海が引く

文学

 秋も深まってまいりました。
 今日は朝から冷たい雨。

 冬が死の季節だとするなら、秋は死を予感させる頃。
 移ろいゆく四季に、人生をなぞらえるのは、季節が豊かなわが国民であってみれば、自然なことでしょう。

 秋の暮 大魚の骨を 海が引く

 
西東三鬼の句です。


西東三鬼全句集
三橋 敏雄
沖積舎

 大魚の骨とは、すでに亡くなった魚の骨。
 それが海に洗われているというのです。

 老境に達した俳人は、その姿に自身の死と、死がもたらすであろう再生を夢見ていたのでしょうか。

 壮大な感じがする句ですね。

 今年は一つ下の後輩が心不全で突然死し、私もまた、おのれの死を想わずにはいられませんでした。

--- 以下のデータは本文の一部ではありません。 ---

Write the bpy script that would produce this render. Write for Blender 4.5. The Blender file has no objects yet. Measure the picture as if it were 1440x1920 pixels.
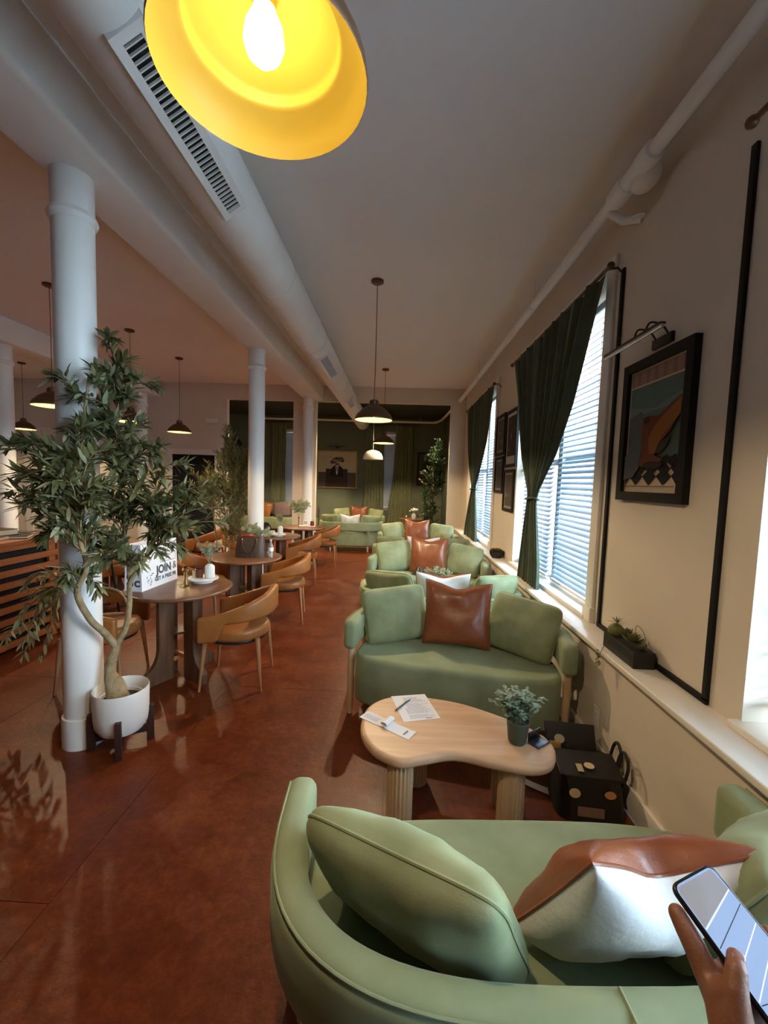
import bpy, bmesh, math, random
from mathutils import Vector, Matrix, noise
random.seed(7)
sc = bpy.context.scene
col = sc.collection
R = math.radians

# ------------------------------------------------------------------ camera
F_PX, PITCH, ROLL, YAW, CAM_H = 775.34, R(4.253), R(1.803), R(-1.783), 1.6
def cam_axes():
    f0 = Vector((math.sin(YAW), math.cos(YAW), 0)); r0 = Vector((math.cos(YAW), -math.sin(YAW), 0)); u0 = Vector((0, 0, 1))
    f = math.cos(PITCH)*f0 - math.sin(PITCH)*u0; u = math.sin(PITCH)*f0 + math.cos(PITCH)*u0
    return math.cos(ROLL)*r0 + math.sin(ROLL)*u, -math.sin(ROLL)*r0 + math.cos(ROLL)*u, f
cd = bpy.data.cameras.new('camera'); cam = bpy.data.objects.new('camera', cd); col.objects.link(cam)
_r, _u, _f = cam_axes()
cam.matrix_world = Matrix(((_r.x, _u.x, -_f.x, 0), (_r.y, _u.y, -_f.y, 0), (_r.z, _u.z, -_f.z, CAM_H), (0, 0, 0, 1)))
cd.sensor_fit = 'HORIZONTAL'; cd.sensor_width = 36.0; cd.lens = F_PX/1440*36.0; cd.clip_start = 0.02; cd.clip_end = 200
sc.camera = cam

# ------------------------------------------------------------------ world, exposure
SKY, LAMP_W = 11.5, 24.0
w = bpy.data.worlds.new('sky'); sc.world = w; w.use_nodes = True
bg = w.node_tree.nodes['Background']; bg.inputs[0].default_value = (0.66, 0.82, 1.0, 1); bg.inputs[1].default_value = SKY
vs = sc.view_settings; vs.view_transform = 'Standard'; vs.look = 'None'; vs.gamma = 1.0; vs.use_curve_mapping = False; vs.exposure = 1.42
sc.cycles.max_bounces = 6; sc.cycles.diffuse_bounces = 4; sc.cycles.glossy_bounces = 3; sc.cycles.transmission_bounces = 4; sc.cycles.transparent_max_bounces = 6
sc.cycles.use_adaptive_sampling = True; sc.cycles.adaptive_threshold = 0.12
sc.cycles.sample_clamp_indirect = 6.0; sc.cycles.caustics_reflective = False; sc.cycles.caustics_refractive = False
WINS = [(-0.35, 1.56), (2.85, 4.74), (5.87, 7.74)]
WX, SILL, HEAD = 1.34, 0.70, 2.97           # upper wall plane, sill height, window head
def portal(y0, y1):
    l = bpy.data.lights.new('daylight_portal', 'AREA'); l.shape = 'RECTANGLE'; l.size = HEAD-SILL; l.size_y = y1-y0
    l.cycles.is_portal = True
    o = bpy.data.objects.new('daylight_portal', l); col.objects.link(o)
    o.location = (WX+0.30, (y0+y1)/2, (SILL+HEAD)/2); o.rotation_euler = (0, R(90), 0)
for a, b in WINS: portal(a, b)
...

 輪廻転生が、また、成仏が事実なら、死は新たな生への始まりとも言えるでしょう。
 後輩は中有の闇を越えて、新たに輪廻の輪に入ったのでしょうか。
 あるいは見事涅槃に至り、輪廻の輪から抜け出したのでしょうか。

 誰にも分からないことです。

 上の句は、誰にもわからない生死の問題を、壮大な景色のなかに切り取ってみせたような感じがします。
 黙示的とでも言いましょうか。

 私も独り、秋の海で壮大な夢想に浸りたくなりました。